Posted on 3 July 2018

The decision in Robert Ames v The Commissioners for HMRC [2018] UKUT 0190 (TCC)

The Enterprise Investment Scheme ("EIS") is a government-approved scheme designed to encourage investment in start-up and early stage UK companies. It offers tax reliefs for the investor, including income tax relief on the amount invested and capital gains tax ("CGT") exemption on a future sale of the shares (subject to certain criteria). 

Background to the case

In 2005 Mr Ames, a qualified skydiving instructor, invested £50,000 for shares in a start-up indoor skydiving company where he was also one of the founder directors. HMRC confirmed that the shares were eligible for income tax relief under EIS.

Mr Ames sold his shares in 2011 for over £300,000. Before he sold his shares, he had been advised by HMRC in a recorded phone call that his profit would be exempt from CGT. Despite this, when claiming CGT relief under EIS in his self-assessment tax return, HMRC refused on the basis that as he had not obtained income tax relief when he first acquired his shares, he was not eligible for CGT relief. Mr Ames had not claimed income tax relief because, in the tax year in which he acquired his shares, he earned just £42 of employment income, which was fully covered by his personal allowance. He therefore had no tax liability against which he could claim income tax relief. 
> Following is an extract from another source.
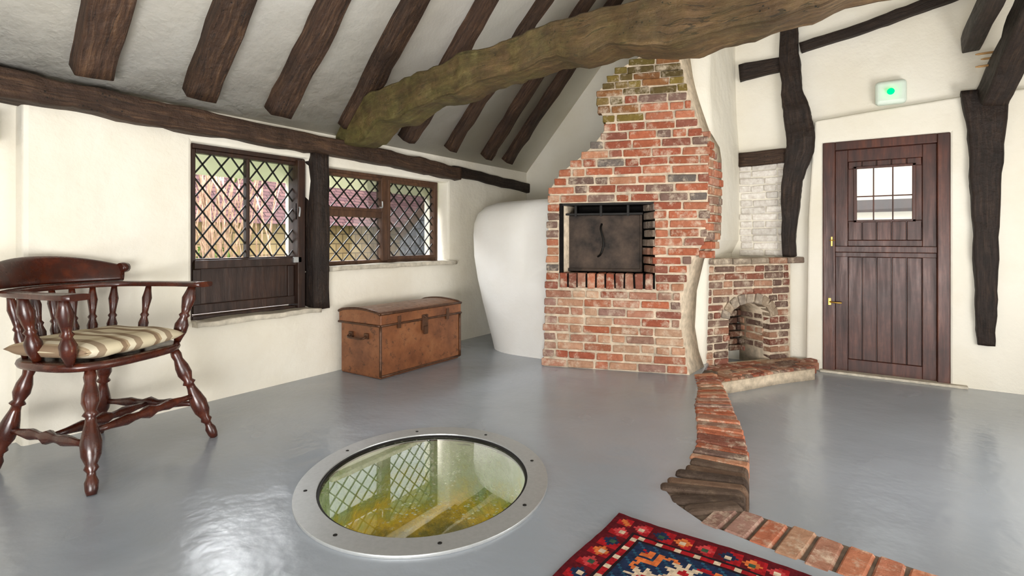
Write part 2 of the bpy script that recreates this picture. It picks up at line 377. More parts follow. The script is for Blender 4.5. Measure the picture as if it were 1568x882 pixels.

Mr Ames believed that the two reliefs (income tax and CGT) were separate and not interdependent. He argued that linking the two reliefs means an investor with, say, just ten pounds of income above the personal allowance, can claim income tax relief and then get a full CGT exemption, but an investor with no income gets no CGT exemption at all.  HMRC refused to accept his argument and claimed Mr Ames owed over £70,000 in CGT.

Mr Ames later tried to make a late claim for EIS income tax relief on the basis of having a "reasonable excuse" for the delay but HMRC refused to accept his late claim.

Current situation

Having lost at the First-tier Tribunal, Mr Ames appealed to the Upper Tribunal, arguing that the right to EIS CGT relief is not dependent on obtaining EIS income tax relief. He also brought a judicial review against HMRC’s decision not to allow his late claim for income tax relief.

Although Mr Ames was unsuccessful on appeal in delinking the two reliefs, the Upper Tribunal "quashed" the original HMRC decision to disallow the late claim for income tax relief and has ordered HMRC to make the decision again, this time taking all relevant factors into account. If Mr Ames's claim is allowed Mr Ames can then claim CGT relief on the sale of his shares.

Why it matters

Following the Upper Tribunal decision, HMRC’s interpretation of the law stands – i.e. there is a linkage between income tax relief and CGT relief. This could affect many other risk-taking entrepreneurs with little or no income who plough all their savings into a new business. As they have no income tax liability, they cannot claim income tax relief on their investment and therefore they will never be eligible for CGT relief on a future sale. This effectively turns the EIS into a tax relief only for the rich and for high earners, which is unlikely to have been what Parliament intended.